UK probes claim Oct. 7 survivors were quizzed at airport ‘because they are Israeli’

LONDON — The U.K. government is investigating claims that two men who survived the Oct. 7 attacks in Israel were discriminated against when they arrived at a major British airport.

Home Secretary James Cleverly said the U.K. would probe the allegations and insisted the country will “not tolerate antisemitism or any form of discrimination.”

It follows an open letter Monday from the Jewish Representative Council of Greater Manchester and Region which alleged that two Israeli nationals who survived the deadly Hamas attack on the Nova music festival last year were detained for two hours by Border Force officials when they landed at Manchester Airport.

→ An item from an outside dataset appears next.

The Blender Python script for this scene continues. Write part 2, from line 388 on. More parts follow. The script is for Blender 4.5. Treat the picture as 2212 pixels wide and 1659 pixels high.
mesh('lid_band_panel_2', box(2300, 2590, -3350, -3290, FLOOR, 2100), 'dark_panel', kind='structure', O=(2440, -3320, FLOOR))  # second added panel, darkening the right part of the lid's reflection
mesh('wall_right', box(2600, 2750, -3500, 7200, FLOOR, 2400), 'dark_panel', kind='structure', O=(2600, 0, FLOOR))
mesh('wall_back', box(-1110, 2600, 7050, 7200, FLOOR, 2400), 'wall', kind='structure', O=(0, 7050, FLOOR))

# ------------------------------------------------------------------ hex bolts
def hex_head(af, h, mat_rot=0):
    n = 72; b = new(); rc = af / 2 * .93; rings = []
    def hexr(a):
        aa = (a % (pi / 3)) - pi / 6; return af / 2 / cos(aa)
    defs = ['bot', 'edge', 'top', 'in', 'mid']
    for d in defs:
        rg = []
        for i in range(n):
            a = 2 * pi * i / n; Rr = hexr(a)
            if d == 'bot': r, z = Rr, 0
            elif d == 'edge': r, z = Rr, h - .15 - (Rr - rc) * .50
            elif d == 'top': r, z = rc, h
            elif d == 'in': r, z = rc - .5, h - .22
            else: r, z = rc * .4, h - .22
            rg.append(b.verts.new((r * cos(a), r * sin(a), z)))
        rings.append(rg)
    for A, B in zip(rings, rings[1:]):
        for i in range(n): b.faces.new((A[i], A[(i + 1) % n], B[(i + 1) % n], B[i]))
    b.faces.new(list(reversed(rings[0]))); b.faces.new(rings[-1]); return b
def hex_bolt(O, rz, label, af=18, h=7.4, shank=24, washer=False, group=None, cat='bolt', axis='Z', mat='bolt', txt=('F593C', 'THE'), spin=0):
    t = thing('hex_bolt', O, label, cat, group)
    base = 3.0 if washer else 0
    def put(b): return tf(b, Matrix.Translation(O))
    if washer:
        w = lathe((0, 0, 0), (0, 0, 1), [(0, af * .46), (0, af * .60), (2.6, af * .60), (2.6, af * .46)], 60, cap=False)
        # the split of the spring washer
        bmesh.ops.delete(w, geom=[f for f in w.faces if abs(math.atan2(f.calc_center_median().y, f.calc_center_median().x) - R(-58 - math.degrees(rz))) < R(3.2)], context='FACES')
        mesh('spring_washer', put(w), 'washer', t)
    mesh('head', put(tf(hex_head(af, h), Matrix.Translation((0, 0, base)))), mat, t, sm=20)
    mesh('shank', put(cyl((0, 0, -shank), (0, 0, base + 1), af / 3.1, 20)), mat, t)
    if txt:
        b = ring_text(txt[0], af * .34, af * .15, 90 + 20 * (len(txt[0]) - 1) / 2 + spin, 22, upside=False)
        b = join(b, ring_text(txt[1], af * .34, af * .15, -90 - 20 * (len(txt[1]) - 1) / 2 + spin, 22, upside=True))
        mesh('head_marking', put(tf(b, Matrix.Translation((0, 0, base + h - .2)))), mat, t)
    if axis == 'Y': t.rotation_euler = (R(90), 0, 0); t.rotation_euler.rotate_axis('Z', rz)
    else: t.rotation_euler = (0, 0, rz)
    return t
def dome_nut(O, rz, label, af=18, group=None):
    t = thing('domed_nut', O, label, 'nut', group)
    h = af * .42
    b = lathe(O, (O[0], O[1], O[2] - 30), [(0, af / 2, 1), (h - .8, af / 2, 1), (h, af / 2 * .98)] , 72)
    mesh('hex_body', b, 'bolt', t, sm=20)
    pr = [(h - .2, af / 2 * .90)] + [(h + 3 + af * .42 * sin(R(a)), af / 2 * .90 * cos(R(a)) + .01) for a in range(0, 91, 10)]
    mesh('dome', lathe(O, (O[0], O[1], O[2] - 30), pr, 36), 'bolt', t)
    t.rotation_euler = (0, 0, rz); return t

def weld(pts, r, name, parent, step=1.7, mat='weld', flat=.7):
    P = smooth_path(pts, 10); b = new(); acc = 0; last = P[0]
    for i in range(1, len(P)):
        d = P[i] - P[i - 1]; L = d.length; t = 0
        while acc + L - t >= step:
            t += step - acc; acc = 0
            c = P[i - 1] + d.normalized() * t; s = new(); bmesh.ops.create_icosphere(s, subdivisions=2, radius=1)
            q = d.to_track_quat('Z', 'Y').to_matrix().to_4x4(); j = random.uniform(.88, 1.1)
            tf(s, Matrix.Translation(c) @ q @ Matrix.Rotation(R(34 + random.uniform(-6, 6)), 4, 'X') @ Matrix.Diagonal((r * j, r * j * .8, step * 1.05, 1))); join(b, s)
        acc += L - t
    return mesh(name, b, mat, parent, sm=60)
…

“Upon arrival, when Border Patrol noticed they were traveling with Israeli passports, they were asked why they had come to Manchester,” the group said.

“They responded that as survivors of the Nova music festival, they had been invited to share their experiences with the Jewish community in Manchester.

“They were informed that they would need to be questioned.”

The council added: “The only reason for their detention and interrogation was because they are Israeli.”

One of the officials is said to have spoken in “aggressive terms” to the two Israeli nationals — and to have told them, upon release, that “they had to make sure that you are not going to do what you are doing in Gaza over here.”

“The comment upon their release proves beyond any doubt that this individual was motivated by antisemitic intent,” the Jewish Representative Council statement said.

Responding Monday night, Cleverly — whose department oversees the Border Force — said: “We are investigating this.”

A Home Office spokesperson said: “We are aware of the complaint made against Border Force staff at Manchester Airport and are investigating these claims.

“While the facts and circumstances are being established, it must be reiterated that we do not tolerate antisemitism, in any forms, anywhere.”

The U.K.’s border control system has long been accused of discriminating against ethnic minorities, with an Equality and Human Rights Commission analysis in 2013 reporting that Asian people are 11 times more likely to be stopped for extra checks than white people at border entry points.